//MENSAJE DOMINICAL:// Urgen profetas en las circunstancias actuales
*XXVI domingo del tiempo ordinario
Pbro. Carlos Sandoval Rangel
Corrieron a avisarle a Moisés que en el campamento había dos hombres profetizando y le pidieron que, por favor, se lo prohibiera, a lo cual él responde: “¿Crees que voy a ponerme celoso? Ojalá que todo el pueblo de Dios fuera profeta y descendiera sobre ellos el espíritu del Señor” (Nm. 11, 29). Algo similar sucede en el evangelio: “Juan le dijo a Jesús: Hemos visto a uno que expulsaba a los demonios en tu nombre, y como no es de los nuestros, se lo prohibimos. Pero Jesús respondió: no se lo prohíban, porque no hay ninguno que haga milagros en mi nombre, que luego sea capaz de hablar mal de mí. Todo aquel que no está contra nosotros, está a nuestro favor” (Mc. 9, 38ss).
Es claro, “el don de Dios” no está sujeto ni a lugares ni a personas ni a determinadas circunstancias. Dios no le pertenece a nadie en propiedad. Enseña el Papa Francisco: Las maravillas de Dios se manifiestan de modos infinitos y no se pueden encerrar en pequeños formularios. No caigamos en la tentación de lo que el Papa llama la mundanidad espiritual, la cual “se esconde detrás de apariencias de religiosidad e incluso de amor a la Iglesia… igual, se despliega en un funcionalismo empresarial, cargado de estadísticas, planificaciones y evaluaciones, donde el principal beneficiario no es precisamente el pueblo de Dios” (E. G. 93.95).
Ante estas limitantes humanas, el Señor Jesús aprovecha para recordar dónde radica la esencialidad y la belleza de la fe: “Todo aquel que les dé a beber un vaso de agua por el hecho de que son de Cristo, les aseguro que no se quedará sin recompensa” (Mc. 9, 47-48).
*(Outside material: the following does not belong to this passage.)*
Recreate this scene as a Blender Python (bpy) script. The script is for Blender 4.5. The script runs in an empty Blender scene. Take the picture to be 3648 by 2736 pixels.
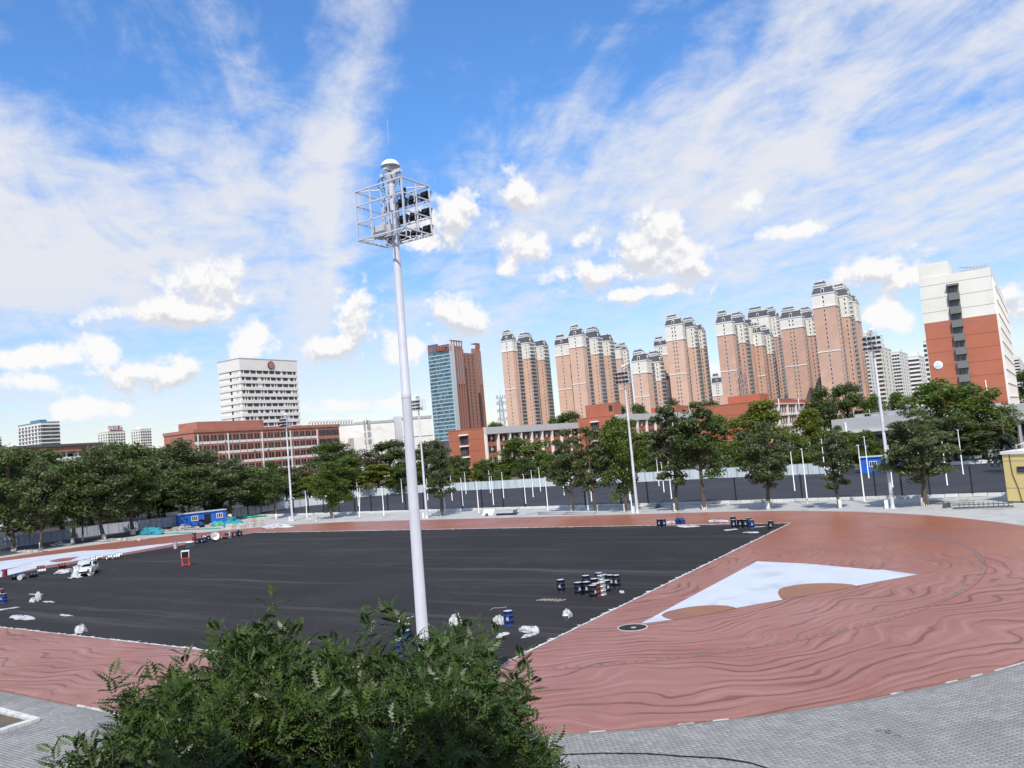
import bpy, math, random
import numpy as np
from mathutils import Matrix, Vector

random.seed(7)
RNG = np.random.default_rng(11)
PI = math.pi
scene = bpy.context.scene
COL = scene.collection

# ------------------------------------------------------------------ camera
# photo pixels (3648 x 2736) -> rays; used to work out where things stand
CF, CH = 2850.0, 10.7
CP, CR = math.radians(4.3), math.radians(5.0)
_F = np.array([0, math.cos(CP), math.sin(CP)])
_R0 = np.array([1.0, 0, 0])
_U0 = np.array([0, -math.sin(CP), math.cos(CP)])
_R = math.cos(CR) * _R0 - math.sin(CR) * _U0
_U = math.sin(CR) * _R0 + math.cos(CR) * _U0


def ray(x, y):
    return _F * CF + (x - 1824) * _R + (1368 - y) * _U


def gnd(x, y, z=0.0):
    d = ray(x, y)
    t = (z - CH) / d[2]
    return (d[0] * t, d[1] * t)


def at(x, y, Y):
    d = ray(x, y)
    t = Y / d[1]
    return (d[0] * t, Y, CH + d[2] * t)


cam = bpy.data.cameras.new("camera")
cam.sensor_width = 36
cam.sensor_fit = 'HORIZONTAL'
cam.lens = 36 * CF / 3648
cam.clip_end = 20000
cam.clip_start = 0.1
camo = bpy.data.objects.new("camera", cam)
COL.objects.link(camo)
m = Matrix.Identity(4)
for i in range(3):
    m[i][0] = _R[i]
    m[i][1] = _U[i]
    m[i][2] = -_F[i]
m[2][3] = CH
camo.matrix_world = m
scene.camera = camo

# ------------------------------------------------------------------ world, sun
SUN_EL = math.radians(50)
SUN_AZ = math.atan2(-0.05, -0.998)     # azimuth of the sun, clockwise from +Y
world = bpy.data.worlds.new("World")
scene.world = world
world.cycles.sampling_method = 'MANUAL'
world.cycles.sample_map_resolution = 256
world.use_nodes = True
wt = world.node_tree
for n in list(wt.nodes):
    wt.nodes.remove(n)


def wn(kind, **kw):
    n = wt.nodes.new(kind)
    for k, v in kw.items():
        setattr(n, k, v)
    return n


def sock(s, v):
    if isinstance(v, bpy.types.NodeSocket):
        wt.links.new(v, s)
    else:
        s.default_value = v


def wmath(op, a, b=None, c=None, clamp=False):
    n = wn('ShaderNodeMath', operation=op, use_clamp=clamp)
    sock(n.inputs[0], a)
    if b is not None:
        sock(n.inputs[1], b)
    if c is not None:
        sock(n.inputs[2], c)
    return n.outputs[0]


def wvec(op, a, b=None):
    n = wn('ShaderNodeVectorMath', operation=op)
    sock(n.inputs[0], a)
    if b is not None:
        sock(n.inputs[1], b)
    return n.outputs['Value'] if op in ('LENGTH', 'DOT_PRODUCT', 'DISTANCE') else n.outputs[0]


def wsmooth(x, lo, hi, o0=0.0, o1=1.0):
    n = wn('ShaderNodeMapRange', interpolation_type='SMOOTHSTEP')
    sock(n.inputs[0], x)
    n.inputs[1].default_value = lo
    n.inputs[2].default_value = hi
    n.inputs[3].default_value = o0
    n.inputs[4].default_value = o1
    return n.outputs[0]


def wnoise(vec, scale, detail=6, rough=0.55, dist=0.0):
    n = wn('ShaderNodeTexNoise')
    sock(n.inputs['Vector'], vec)
    n.inputs['Scale'].default_value = scale
    n.inputs['Detail'].default_value = detail
    n.inputs['Roughness'].default_value = rough
    n.inputs['Distortion'].default_value = dist
    return n.outputs[0]


def wmix(fac, a, b, blend='MIX'):
    n = wn('ShaderNodeMix', data_type='RGBA', blend_type=blend)
    sock(n.inputs[0], fac)
    sock(n.inputs[6], a)
    sock(n.inputs[7], b)
    return n.outputs[2]


def wcomb(x, y, z):
    n = wn('ShaderNodeCombineXYZ')
    for i, v in enumerate((x, y, z)):
        sock(n.inputs[i], v)
    return n.outputs[0]


sky = wn('ShaderNodeTexSky', sky_type='NISHITA')
sky.sun_disc = False
sky.sun_elevation = SUN_EL
sky.sun_rotation = SUN_AZ
sky.altitude = 50
sky.air_density = 1.0
sky.dust_density = 0.6
sky.ozone_density = 2.0
tc = wn('ShaderNodeTexCoord')
D = tc.outputs['Generated']
sep = wn('ShaderNodeSeparateXYZ')
wt.links.new(D, sep.inputs[0])
dx, dy, dz = sep.outputs
az = wmath('ARCTAN2', dx, dy)
el = wmath('ARCSINE', dz)
P2 = wcomb(az, el, 0.0)
# high thin cloud: a flat layer seen in perspective, combed along one wind direction
zz = wmath('ADD', wmath('MAXIMUM', dz, 0.0), 0.10)
qx = wmath('DIVIDE', dx, zz)
qy = wmath('DIVIDE', dy, zz)
WD = math.radians(-14)
along = wmath('ADD', wmath('MULTIPLY', qx, math.sin(WD)), wmath('MULTIPLY', qy, math.cos(WD)))
across = wmath('SUBTRACT', wmath('MULTIPLY', qx, math.cos(WD)), wmath('MULTIPLY', qy, math.sin(WD)))
Q1 = wcomb(wmath('MULTIPLY', across, 1.0), wmath('MULTIPLY', along, 0.30), 3.7)
Q2 = wcomb(wmath('MULTIPLY', across, 1.0), wmath('MULTIPLY', along, 0.75), 0.0)
big = wnoise(wcomb(across, wmath('MULTIPLY', along, 0.42), 8.2), 0.62, 2, 0.5, 0.3)
streak = wnoise(Q1, 3.0, 6, 0.62, 0.9)
fleck = wnoise(Q2, 5.5, 6, 0.66, 0.35)
# the wide veil on the left and the plume that rises from it
wob = wmath('MULTIPLY', wmath('SUBTRACT', big, 0.5), 1.1)
acw = wmath('ADD', across, wob)
alw = wmath('ADD', along, wmath('MULTIPLY', wob, 2.0))
veil = wmath('MULTIPLY', wsmooth(acw, 0.12, -0.35), wsmooth(acw, -2.6, -1.2))
veil = wmath('MULTIPLY', veil, wmath('MULTIPLY', wsmooth(alw, 1.15, 1.75), wsmooth(alw, 4.0, 2.9)))
plume = wmath('SUBTRACT', 1.0, wmath('MULTIPLY', wmath('ABSOLUTE', wmath('ADD', acw, 0.04)), 6.5), clamp=True)
gap = wmath('MULTIPLY', wmath('SUBTRACT', 1.0, wmath('MULTIPLY', wmath('ABSOLUTE', wmath('SUBTRACT', acw, 0.33)), 4.2), clamp=True), wsmooth(alw, 2.6, 1.6))
cirr = wmath('ADD', wmath('MULTIPLY', big, 0.85), wmath('MULTIPLY', streak, 0.62))
cirr = wmath('ADD', cirr, wmath('MULTIPLY', fleck, 0.60))
cirr = wmath('ADD', cirr, wmath('MULTIPLY', veil, 0.23))
cirr = wmath('ADD', cirr, wmath('MULTIPLY', plume, 0.27))
cirr = wmath('SUBTRACT', cirr, wmath('MULTIPLY', gap, 0.18))
cirr = wmath('ADD', cirr, wmath('MULTIPLY', wsmooth(acw, 0.50, 0.95), wsmooth(alw, 3.0, 1.9, 0.02, 0.15)))
cirrus = wsmooth(cirr, 0.87, 1.30, 0.02, 0.97)
cirrus = wmath('MULTIPLY', cirrus, wsmooth(dz, 0.05, 0.24, 0.45, 1.0))

# heaped fair-weather clouds (azimuth, elevation, half width, half height)
CUM = [(1400, 545, 140, 62), (1290, 590, 150, 38), (1495, 560, 55, 60), (1130, 545, 62, 42), (1100, 580, 35, 16), (1115, 412, 46, 46),
       (975, 470, 75, 52), (905, 510, 60, 25), (775, 680, 58, 58), (720, 760, 70, 34), (985, 690, 70, 44), (470, 612, 92, 42),
       (540, 745, 52, 34), (370, 685, 110, 26), (230, 762, 56, 26), (310, 800, 104, 34), (865, 745, 42, 42),
       (1905, 580, 66, 40), (1950, 598, 60, 22), (1905, 680, 52, 30), (1705, 500, 62, 15), (1610, 437, 44, 17),
       (200, 885, 70, 20), (740, 876, 66, 15), (845, 870, 56, 16), (70, 830, 80, 20), (90, 772, 90, 20),
       (2190, 680, 60, 40), (1545, 800, 40, 26), (1400, 632, 150, 20)]


def cum_density(shift, blobs):
    P = wvec('ADD', P2, (0.0, shift, 0.0))
    Dn = wvec('ADD', D, (0.0, 0.0, shift))
    best = None
    for (vx, vy, w, h) in blobs:
        d = ray(vx * 1.6492, vy * 1.6492)
        a0 = math.atan2(d[0], d[1])
        e0 = math.asin(d[2] / np.linalg.norm(d))
        n = wn('ShaderNodeVectorMath', operation='MULTIPLY_ADD')
        wt.links.new(P, n.inputs[0])
        sx, sy = 1728.0 / (w * 1.2), 1728.0 / (h * 1.32)
        n.inputs[1].default_value = (sx, sy, 0)
        n.inputs[2].default_value = (-a0 * sx, -e0 * sy, 0)
        ln = wvec('LENGTH', n.outputs[0])
        best = ln if best is None else wmath('MINIMUM', best, ln)
    # the same kind of cloud goes on all round the horizon outside the view
    band = wmath('ADD', wmath('ABSOLUTE', wmath('MULTIPLY', wmath('SUBTRACT', el, 0.16), 6.0)), wsmooth(wmath('ABSOLUTE', az), 0.62, 0.85, 3.0, 0.75))
    best = wmath('MINIMUM', best, band)
    n1 = wnoise(Dn, 25.0, 7, 0.60)
    s = wmath('SUBTRACT', 1.0, best)
    return wmath('ADD', s, wmath('MULTIPLY', wmath('SUBTRACT', n1, 0.5), 3.3))


c0 = cum_density(0.0, CUM)
c1 = cum_density(0.012, [c for c in CUM if c[2] * c[3] > 2000])
cmask = wmath('MULTIPLY', wsmooth(c0, 0.0, 0.60), wsmooth(el, 0.0, 0.03))
shade = wmath('ADD', wsmooth(wmath('SUBTRACT', c0, c1), -0.30, 0.42), wsmooth(c0, 1.6, 0.2, -0.05, 0.25), clamp=True)

skyt = wmix(wsmooth(dz, 0.0, 0.42), (1.18, 1.12, 1.16, 1), (0.72, 1.26, 1.78, 1))
skyc = wmix(1.0, sky.outputs[0], skyt, 'MULTIPLY')
bright = wn('ShaderNodeVectorMath', operation='SCALE')
wt.links.new(skyc, bright.inputs[0])
bright.inputs['Scale'].default_value = 1.16
skyc = bright.outputs[0]
SK = 0.11
col = wmix(cirrus, skyc, (0.80 / SK, 0.82 / SK, 0.88 / SK, 1))
ccol = wmix(shade, (0.64 / SK, 0.66 / SK, 0.74 / SK, 1), (0.98 / SK, 0.97 / SK, 0.97 / SK, 1))
col = wmix(cmask, col, ccol)
bg = wn('ShaderNodeBackground')
wt.links.new(col, bg.inputs[0])
bg.inputs[1].default_value = SK
wo = wn('ShaderNodeOutputWorld')
wt.links.new(bg.outputs[0], wo.inputs[0])

sl = bpy.data.lights.new("sun", 'SUN')
sl.energy = 4.3
sl.angle = math.radians(0.53)
sl.color = (1.0, 0.95, 0.88)
so = bpy.data.objects.new("sun", sl)
COL.objects.link(so)
sd = Vector((math.sin(SUN_AZ) * math.cos(SUN_EL), math.cos(SUN_AZ) * math.cos(SUN_EL), math.sin(SUN_EL)))
so.rotation_euler = sd.to_track_quat('Z', 'Y').to_euler()
scene.view_settings.view_transform = 'Standard'
scene.view_settings.look = 'None'
scene.view_settings.exposure = 0.0
scene.view_settings.gamma = 1.0
scene.view_settings.use_curve_mapping = False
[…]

Ante la infinitud de necesidades que el mundo vive, cuánto quisiera Dios que todos nos decidiéramos a ser sus profetas: “ojalá que todo el pueblo de Dios fuera profeta y descendiera sobre todos ellos el espíritu del Señor” (Núm. 11, 29). El mundo necesita de muchos y buenos profetas. Las personas de bien, así hablemos, por ejemplo, de un Francisco de Asís, de Martin Luther King, de Gandhi, de los mártires mexicanos o personajes más recientes como Teresa de Calcuta, Juan Pablo II, muchos hombres y mujeres que han consagrado su vida a la investigación para aportar cosas buenas, todos ellos, ¡cuánto bien han hecho a la humanidad, cuántos buenos frutos hemos podido cosechar gracias a ellos!
Ser profeta es hablar y actuar en favor de las cosas buenas, es luchar por el bien de las personas, como lo quiere Dios, pero es, sobre todo, permitirle a Dios que Él hable y actúe a través de nosotros. Ser profeta es permitirle a Dios que trasforme nuestro corazón, que ilumine nuestra mente, para que nuestra vida sea un signo de su presencia.
Ser profeta hoy es ayudarle a Dios a dignificar la vida humana en el hogar, en el vientre materno, en el trabajo, en la diversión, en la escuela, en la política y en cada espacio donde el hombre vive y actúa. Pero el profeta hoy tiene un matiz peculiar, debe ser el S. O. S. de la humanidad injustamente maltratada, necesitada de un profundo humanismo, urgida de que cada persona vuelva a ser lo más significativo, lo más valioso. Urgen profetas que rescaten el significado del ser humano de entre el materialismo abrumador que lo ahoga todo (cfr. Sant. 5, 1-6).
No tengamos miedo a ser los profetas de hoy, muchos con la biblia en la mano, muchos predicando en los templos o en las casas, pero muchos más siendo testigos de la verdad, viviendo la justicia, dando esperanza y ofreciendo contenido ahí donde Dios se ha vuelto insignificante. Que surjan profetas que hagan resplandecer la verdad en esos nuevos areópagos donde se toman decisiones que afectan a todos y donde se generan las culturas y las inercias que mueven al mundo.
Que jamás, en nombre de una presunta pureza religiosa, se le pongan barreras a aquellos que, con rectitud de corazón, desean cooperar en una razonable humanización del mundo.